La parábola del padre misericordioso tiene una enjundia inagotable. Parece no resultar extraña una nítida distinción entre lo precioso de la historia y su práctica imposibilidad de realización. Cierto tipo de equidad o justicia ofrece unos reparos casi naturales a la resolución de la situación. Sorprende la falta de equilibrio y proporción hasta aparecer una especie de agravio entre los hijos, y, aún peor, una omisión de justicia con respecto al padre. No son pocos los elementos que cabrían esperar y son obviados: un arrepentimiento suficiente del hijo, una penitencia proporcional a la falta cometida, algún tipo de retribución hacia el padre y una compensación al hijo mayor como reconocimiento de su fidelidad. Todo ello queda olvidado, porque el absoluto protagonismo lo tiene la alegría paterna por el hijo recuperado. No minimiza la importancia del mal cometido: el padre habla de pérdida y de muerte, sino que supone tanta tristeza y tanto daño por observar cómo el hijo malogrado quiere recuperar su dignidad, que el perdón es una consecuencia de esa gozosa recuperación. Sin duda el padre antepone el bien del hijo a todos los supuestos resarcimientos en nombre de la justicia. La justicia para él es la vida de sus hijos que, en clave filial, no puede realizarse sin el vínculo con el padre y con los hermanos. Varias veces le recuerda al mayor de sus hijos la palabra “hermano” a la que conscientemente renuncia cuando nombra al menor como “ese hijo tuyo”.

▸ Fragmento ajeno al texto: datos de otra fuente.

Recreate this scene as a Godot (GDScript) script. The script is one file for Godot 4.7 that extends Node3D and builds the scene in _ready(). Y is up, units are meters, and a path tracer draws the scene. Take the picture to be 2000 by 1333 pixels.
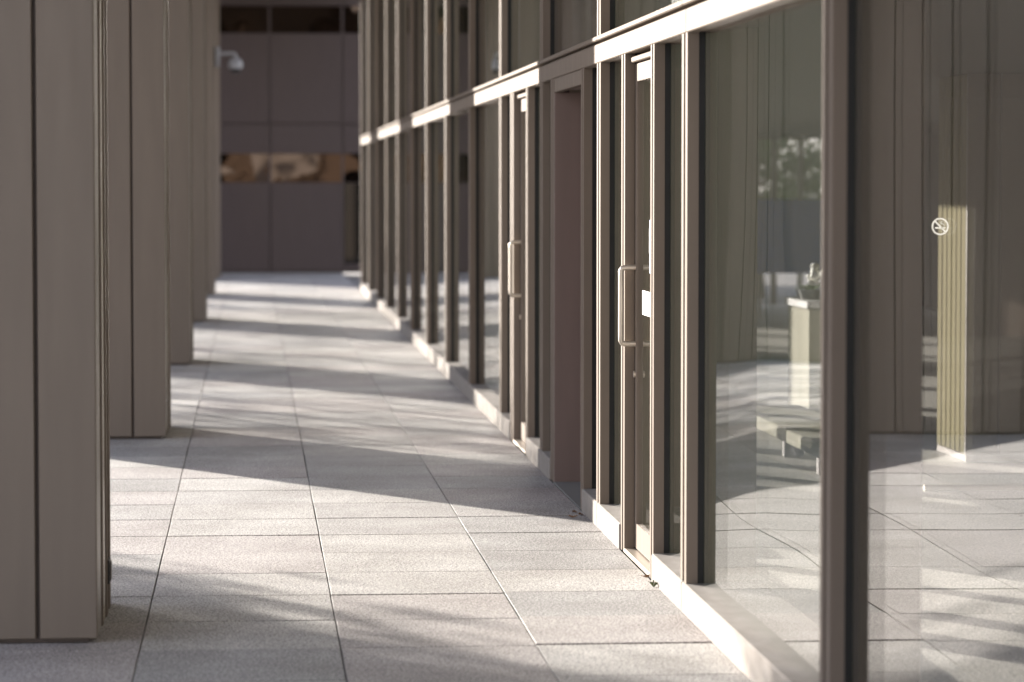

El ejercicio del contenido parabólico queda para quienes han sufrido el desagarro de vidas muy amadas voluntariamente destrozadas por decisiones terriblemente dañinas. El bien del hijo se supedita al deseo de resarcimiento de la afrenta y el dolor. Hace falta acercarse mucho a la paternidad de Dios, hace falta amar mucho, para una sana alegría sobre lo que sucede aquí y su práctica o, al menos, el intento.
Esta es la alegría exquisita que nos ofrece este domingo que anticipa en la distancia, pequeña ya, la novedad purificadora de la Pascua. Lo que purifica es el amor sin límites de Cristo entregado para recuperarnos, para nuestra vida, hasta el punto de querernos consigo en la gloria de la Resurrección. ¿No es suficiente motivo para alegrarse? Habiendo sido hechos, lo explicitaba san Pablo en su Segunda Carta a los Corintios, mensajeros de la reconciliación, hemos de buscar esta alegría y alegrar a los demás con un perdón al modo del Padre celestial que realmente transforme nuestra realidad. Más motivos aún para la alegría y para hacer hueco a nuestra mesa a los predilectos de Dios para los que Él insiste continuamente ofreciéndoles (ofreciéndonos) vida.